Разумеется, никаким усилием воли нельзя очевидное сделать неочевидным. Такая попытка была бы смешной бессмыслицей. Но воля и не выступает здесь непосредственно, как некая сила, ниспровергающая очевидность: она действует в единстве с теоретическим моментом сознания. Она только помогает сделать и удержать теоретическое допущение о ложности очевидного. Очевидные факты объявляются условно ложными, до тех пор, пока не будет рационально обоснована их истинность. Очевидность должна предстать перед судом разума и обосновать свое право на признание с его стороны, а до той поры чистая воля удерживает разум от него.
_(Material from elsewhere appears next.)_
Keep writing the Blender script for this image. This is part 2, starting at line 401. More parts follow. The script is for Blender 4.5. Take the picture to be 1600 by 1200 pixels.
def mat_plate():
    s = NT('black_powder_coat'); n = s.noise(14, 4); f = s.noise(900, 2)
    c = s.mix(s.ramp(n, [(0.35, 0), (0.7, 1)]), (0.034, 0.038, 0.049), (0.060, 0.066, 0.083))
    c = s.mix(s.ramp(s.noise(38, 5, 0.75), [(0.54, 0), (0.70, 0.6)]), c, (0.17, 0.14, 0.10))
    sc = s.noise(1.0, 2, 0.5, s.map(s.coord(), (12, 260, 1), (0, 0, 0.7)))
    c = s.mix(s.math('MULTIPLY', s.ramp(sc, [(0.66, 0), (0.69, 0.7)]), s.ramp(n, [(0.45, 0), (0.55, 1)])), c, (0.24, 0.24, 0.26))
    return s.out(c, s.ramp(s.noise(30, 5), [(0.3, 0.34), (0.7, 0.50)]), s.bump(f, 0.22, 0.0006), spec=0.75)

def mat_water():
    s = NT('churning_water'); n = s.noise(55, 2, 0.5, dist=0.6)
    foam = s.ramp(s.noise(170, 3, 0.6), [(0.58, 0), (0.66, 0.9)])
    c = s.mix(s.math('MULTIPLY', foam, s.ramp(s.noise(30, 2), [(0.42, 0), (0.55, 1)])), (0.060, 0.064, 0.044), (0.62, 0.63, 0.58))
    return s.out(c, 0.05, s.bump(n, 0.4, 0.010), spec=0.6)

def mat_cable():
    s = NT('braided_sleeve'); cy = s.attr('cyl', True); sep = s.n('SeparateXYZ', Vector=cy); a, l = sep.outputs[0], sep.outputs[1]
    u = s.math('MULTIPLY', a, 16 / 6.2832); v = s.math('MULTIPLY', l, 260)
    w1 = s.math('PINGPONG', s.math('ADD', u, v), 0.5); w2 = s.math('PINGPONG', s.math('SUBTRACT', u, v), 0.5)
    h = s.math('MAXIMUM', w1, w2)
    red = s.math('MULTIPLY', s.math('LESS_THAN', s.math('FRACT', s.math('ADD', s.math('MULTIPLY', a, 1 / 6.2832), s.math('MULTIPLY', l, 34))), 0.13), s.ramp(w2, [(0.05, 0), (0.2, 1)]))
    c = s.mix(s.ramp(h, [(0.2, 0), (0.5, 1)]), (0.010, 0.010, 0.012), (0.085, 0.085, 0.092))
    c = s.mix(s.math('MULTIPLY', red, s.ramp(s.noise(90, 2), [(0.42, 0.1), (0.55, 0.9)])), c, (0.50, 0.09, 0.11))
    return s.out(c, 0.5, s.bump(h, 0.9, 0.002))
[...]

Картезианское сомнение ставит нас в позицию, с которой мы можем противостоять любым неявным представлениям и побуждениям, претендующим на то, чтобы определять наши поступки и суждения. Причем выявлять и описывать такие неявные представления не обязательно. Обязательно - усомниться в объективности очевидных вещей. Не узнать, что они на самом деле субъективны, а только усомниться в объективности. Всякое знание о субъективности может быть подвергнуто критике. Но сомнение в объективности не может быть опровергнуто, поскольку оно опирается не на факты, а на волю, на решение сомневаться. «Я прочно укореню в себе это предположение» (предположение о том, что такие очевидные вещи, как наличие у меня рук, глаз, вообще какого бы то ни было чувства, суть лишь ложные представления), - так говорит Декарт. Именно на этом волевом акте, на упорствовании в отрицании очевидного, а не на некоем чисто теоретическом усмотрении, основывается знаменитое «мыслю, следовательно существую».